What was your portfolio like before though? And why did you decide to redo it, were you not happy with the performance or is it simply because you need some safer options now?
Thank you all for the responses. They are helpful in the continued development of my investment strategy.
I decided to redo my cash account so my fiancé wouldn't have to pay my capital gains. The old portfolio consist of LMT, AEP, PFE, XOM, BAC, CHFC, DPS, UNP, ETN, LXP, AND WPG. I'm not a fan of certain stocks, like ones that sell tobacco or soda. Wife-to-be doesn't want non-union, anti-environmental, war/defense stocks. (She loves SBUX.)

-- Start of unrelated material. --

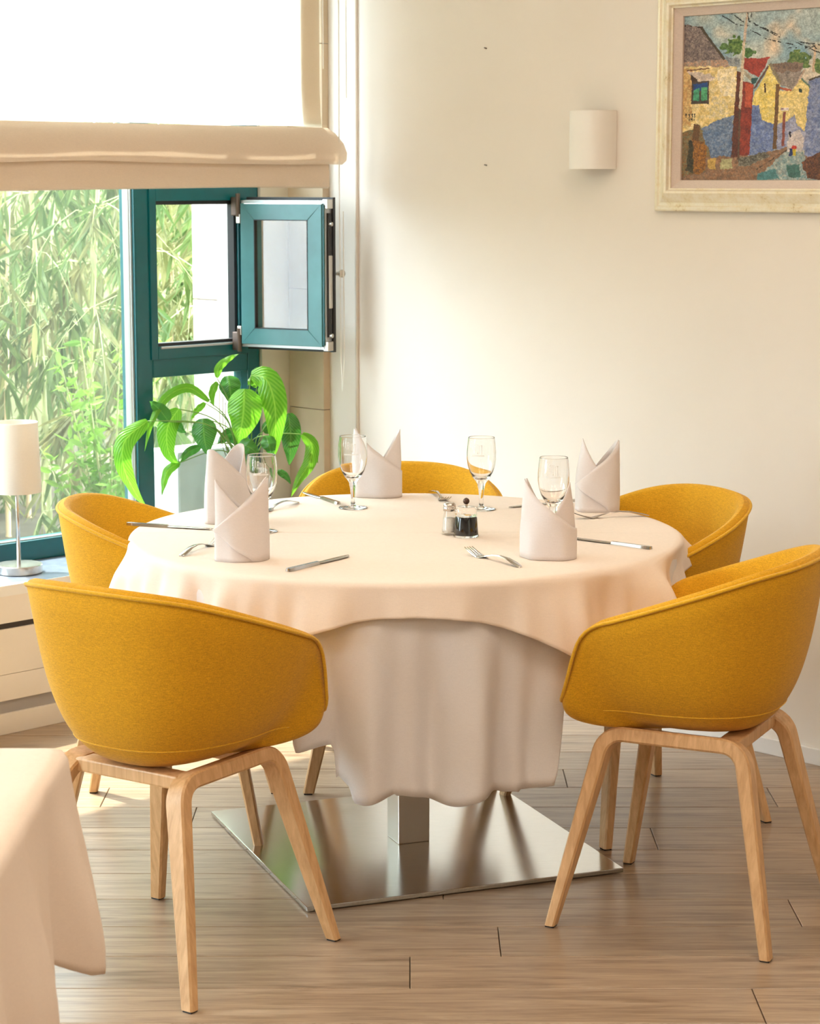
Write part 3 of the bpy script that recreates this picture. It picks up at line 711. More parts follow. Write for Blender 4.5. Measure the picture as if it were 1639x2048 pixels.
    me.polygons.add(len(F)); me.polygons.foreach_set('loop_start', (np.arange(len(F))*4).astype(np.int32)); me.polygons.foreach_set('loop_total', np.full(len(F), 4, np.int32))
    me.update()
    ca = me.color_attributes.new('paint', 'FLOAT_COLOR', 'CORNER')
    cc = np.concatenate([imgl, np.ones((NY, NX, 1))], 2).reshape(-1, 1, 4).repeat(4, 1)
    ca.data.foreach_set('color', cc.reshape(-1).astype(np.float32))
    m = M('oil_paint'); at = m.n.new('ShaderNodeVertexColor'); at.layer_name = 'paint'; m.base(at.outputs['Color'], .42, 0, .4)
    f_ = m.noise(m.coord((1, 1, 1)), 420, 3); m.bump(f_, .35, .0008)
    link('canvas', me, m.m, pt)
paint_canvas()
G().box((-.005, -hw_-.03, .06), (-.001, hw_+.03, .06+hh_+.05)).obj('backing_board', MT['brownknob'], pt)

# ================================================================== TABLE
TC = Vector((-.012, 5.130)); TR = .655; TZ = .7545
tb = empty('round_table', 'round dining table on a square steel base with one square post', 'table', (TC.x, TC.y, 0), 0)
G().lathe([(0.001, .722), (TR-.006, .722), (TR, .727), (TR, .742), (TR-.006, .748), (.001, .748)], 72).obj('table_top', MT['leg'], tb, auto=40)
rb = math.radians(20.8); BC = Vector((-.004, 5.062))
def BT(x, y, z): return (x*math.cos(rb)-y*math.sin(rb)+BC.x-TC.x, x*math.sin(rb)+y*math.cos(rb)+BC.y-TC.y, z)
G(BT).box((-.388, -.392, .003), (.388, .392, .013), .0015).obj('base_plate', MT['steel'], tb)
G(BT).box((-.37, -.37, 0), (.37, .37, .003)).obj('base_underside', MT['gasket'], tb)
G(BT).box((-.04, -.04, .013), (.04, .04, .70), .002).obj('post', MT['steel_post'], tb)
G(BT).box((-.20, -.20, .70), (.20, .20, .7215), .002).obj('mounting_plate', MT['steel_post'], tb)
G(BT).tube([(.27, .33, .013), (.27, .33, .017)], .006, 10).obj('bolt', MT['steel_post'], tb)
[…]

Yes, my portfolio was REIT heavy. I like REITs as well as BDCs, and look at them like a bond with more upside. I believe they would serve me better in the Roth account do to tax reasons.
I do agree that my plan to structure a consistent monthly portfolio based on the dividend pay dates is not necessary the best idea for picking the best stocks.
So with all this in mind, I made changes to the cash account. Wanted to find qualified dividend paying stocks in different sectors with focus on dividend growth over yield.

D, EIX, MMM, ITW, DAL, GLW, AAPL, CSCO, TXN, CE, PRU, BEN, LM, HRL, CVS, HD, SBUX, VLO, AMGN, ABBV.

I crunched numbers; used chowder rule; think these stocks could double their dividend in 5 years.